Di Desa Sumbersari dan Dusun Merangan misalnya, masyarakatnya menghadapi masalah aktivitas pengangkutan yang bising, debu, dan jalanan rusak. Tidak hanya aktivitas pertambangan ilegal.
“Aktivitas pertambangan sudah pasti menimbulkan daya rusak baik lingkungan hidup maupun konflik sosial,” ucapnya.
Tambang ilegal, kata dia, sudah jelas tidak punya izin dan dokumen lingkungan hidup.

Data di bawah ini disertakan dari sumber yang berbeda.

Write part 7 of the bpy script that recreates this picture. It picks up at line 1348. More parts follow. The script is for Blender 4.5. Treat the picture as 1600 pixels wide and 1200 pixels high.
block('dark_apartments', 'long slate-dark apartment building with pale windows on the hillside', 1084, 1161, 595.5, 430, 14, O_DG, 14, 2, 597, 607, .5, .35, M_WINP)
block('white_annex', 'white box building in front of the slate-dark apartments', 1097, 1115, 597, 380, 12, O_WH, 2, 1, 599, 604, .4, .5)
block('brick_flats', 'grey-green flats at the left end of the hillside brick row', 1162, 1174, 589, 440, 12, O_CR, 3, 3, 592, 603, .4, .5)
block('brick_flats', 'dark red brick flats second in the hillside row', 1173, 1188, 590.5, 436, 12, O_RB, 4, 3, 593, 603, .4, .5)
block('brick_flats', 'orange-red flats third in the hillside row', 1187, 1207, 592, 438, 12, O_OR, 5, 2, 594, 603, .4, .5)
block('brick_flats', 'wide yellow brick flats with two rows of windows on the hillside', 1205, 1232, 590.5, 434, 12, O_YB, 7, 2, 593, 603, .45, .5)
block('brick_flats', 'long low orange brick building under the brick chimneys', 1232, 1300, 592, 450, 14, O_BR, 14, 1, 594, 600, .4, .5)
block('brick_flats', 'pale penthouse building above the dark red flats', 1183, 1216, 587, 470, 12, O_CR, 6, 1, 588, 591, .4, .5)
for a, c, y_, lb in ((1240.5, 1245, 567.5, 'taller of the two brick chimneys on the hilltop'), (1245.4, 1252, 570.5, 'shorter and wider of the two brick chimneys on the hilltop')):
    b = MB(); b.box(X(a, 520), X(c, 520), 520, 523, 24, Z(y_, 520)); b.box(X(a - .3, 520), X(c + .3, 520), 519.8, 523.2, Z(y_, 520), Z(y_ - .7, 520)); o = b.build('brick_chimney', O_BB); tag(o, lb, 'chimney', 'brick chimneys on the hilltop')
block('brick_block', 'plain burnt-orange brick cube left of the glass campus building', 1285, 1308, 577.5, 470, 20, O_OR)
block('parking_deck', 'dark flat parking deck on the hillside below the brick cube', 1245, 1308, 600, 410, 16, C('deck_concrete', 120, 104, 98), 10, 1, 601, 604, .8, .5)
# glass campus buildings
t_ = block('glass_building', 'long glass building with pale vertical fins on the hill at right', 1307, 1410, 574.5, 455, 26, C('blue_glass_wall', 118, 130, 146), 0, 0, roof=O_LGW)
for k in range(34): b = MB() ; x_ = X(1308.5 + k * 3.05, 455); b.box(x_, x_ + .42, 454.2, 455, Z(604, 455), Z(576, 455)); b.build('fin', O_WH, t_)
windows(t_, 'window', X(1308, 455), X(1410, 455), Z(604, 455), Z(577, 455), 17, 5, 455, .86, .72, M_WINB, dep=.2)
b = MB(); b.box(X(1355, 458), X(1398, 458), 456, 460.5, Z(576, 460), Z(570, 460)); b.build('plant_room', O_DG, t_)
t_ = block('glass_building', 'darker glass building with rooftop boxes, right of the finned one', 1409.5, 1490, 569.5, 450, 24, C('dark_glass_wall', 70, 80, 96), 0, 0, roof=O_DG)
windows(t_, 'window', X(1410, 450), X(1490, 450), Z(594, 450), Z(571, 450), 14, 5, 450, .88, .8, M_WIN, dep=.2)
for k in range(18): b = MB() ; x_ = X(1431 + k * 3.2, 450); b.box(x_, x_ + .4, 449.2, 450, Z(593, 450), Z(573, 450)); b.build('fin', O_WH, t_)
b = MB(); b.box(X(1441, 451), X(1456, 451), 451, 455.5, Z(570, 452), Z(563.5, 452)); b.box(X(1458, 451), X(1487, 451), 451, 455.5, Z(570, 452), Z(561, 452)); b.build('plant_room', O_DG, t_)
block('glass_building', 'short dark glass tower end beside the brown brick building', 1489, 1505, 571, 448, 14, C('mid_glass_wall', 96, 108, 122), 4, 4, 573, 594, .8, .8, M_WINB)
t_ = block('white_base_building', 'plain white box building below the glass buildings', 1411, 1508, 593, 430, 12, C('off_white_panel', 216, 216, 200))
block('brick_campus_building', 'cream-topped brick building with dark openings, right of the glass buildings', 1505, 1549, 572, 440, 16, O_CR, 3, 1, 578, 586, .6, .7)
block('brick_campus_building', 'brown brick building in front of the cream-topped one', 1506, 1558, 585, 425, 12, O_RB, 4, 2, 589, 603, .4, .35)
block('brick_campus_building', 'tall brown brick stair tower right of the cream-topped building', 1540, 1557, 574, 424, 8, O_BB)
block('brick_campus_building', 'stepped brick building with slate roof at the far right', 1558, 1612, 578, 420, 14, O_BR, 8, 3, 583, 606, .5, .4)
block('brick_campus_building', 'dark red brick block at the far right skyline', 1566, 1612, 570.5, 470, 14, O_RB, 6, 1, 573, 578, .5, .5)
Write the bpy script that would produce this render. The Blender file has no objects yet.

Sehingga sudah pasti tidak menggunakan dokumen lingkungan hidup.
“Ketika pertambangan dilakukan secara ilegal, sudah pasti mereka tidak memiliki metode dan izin limbah, jadi dibuang begitu saja,” tegasnya.
Baca Juga:Analis: Bantahan Kabareskrim terkait Kasus Ismail Bolong Tunjukkan Tidak Hormati Hasil Pemeriksaan
Tak hanya itu, berdasarkan temuan dari Trend Asia, sepanjang 2020-2021, terdapat catatan transaksi dugaan ekspor tambang ilegal ke berbagai negara yang dilakukan oleh perusahaan yang menjadi penadah. Aktivitas pertambangan ilegal ini mengakibatkan kerugian negara yang signifikan.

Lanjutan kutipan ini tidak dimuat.